The city has enjoyed unprecedented industrial and residential growth in the last two years — and more development is in the pipeline. Led by City Manager Ron Smith and several experienced council members, the city is prepared for what’s coming, he said.

“That makes now the right time to step aside for new leadership,” Kutteh explained. “The city is poised for exponential growth moving forward!”

During Kutteh’s tenure as leader, officials have worked to build the city’s water and sewer capacity, making it the envy of other localities and attractive to developers. The Statesville Regional Airport has undergone numerous expansions and construction of a new terminal is underway. The city celebrated the opening of the new Woody T. Woodard Fire Station in 2024, and construction has begun on a new multi-phased Municipal Operations Center. The city-funded streetscape project shepherded a revitalization of the downtown district. Crews continue to upgrade electric lines in the city, and work will begin this spring on a $20 million water line replacement project.

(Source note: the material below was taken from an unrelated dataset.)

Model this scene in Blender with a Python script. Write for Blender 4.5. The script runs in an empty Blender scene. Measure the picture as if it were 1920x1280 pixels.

Kutteh has been reluctant to take any credit for the fruits of small-town governance, which he likens to a team sport.

“I’ve got people thanking me all the time for things that have been a combined effort of staff, the larger community as well as our elected officials,” he said.

But it hasn’t always been a walk in the park. Kutteh and council members were roundly criticized — and their patriotism questioned — during a dispute with Camping World over the size of its American flag along Interstate 77. Other residents pushed back when the council voted to rename Lakewood Park after civil rights icon Martin Luther King Jr.

Along the way, Kutteh has cast tie-breaking votes on controversial issues, and he also presided over a meeting where two council members nearly came to blows.

More recently, city and county residents who live near the sites of proposed residential developments have begun pushing back at city council meetings, decrying what they see as too much growth, too fast and too close to their backyards. Traffic congestion, crime and school overcrowding are chief among their concerns.

Those growing pains are to be expected, the mayor said, and it’s a good problem to be in a desired location with good roads and plenty of water and sewer capacity.

Kutteh might not miss the long council meetings and the public scrutiny that comes with being mayor, but he will miss other parts of the job.

For starters, he will miss attending the community events, ground-breaking and ribbon-cutting ceremonies, Friday After Five concerts and the daily interactions he has with his constituents throughout the city.

While some of his successors might not be interested in that aspect of the job, he has enjoyed being the people’s mayor. It has been extremely rewarding to also have a front row seat in Statesville’s significant residential and industrial growth, he added.

“It has been the honor of a lifetime to serve as the mayor of Statesville for the past two decades,” Kutteh said. “I am immensely proud of what we have achieved together as a community and will be anxious to watch Statesville and the Statesville spirit continue to grow.”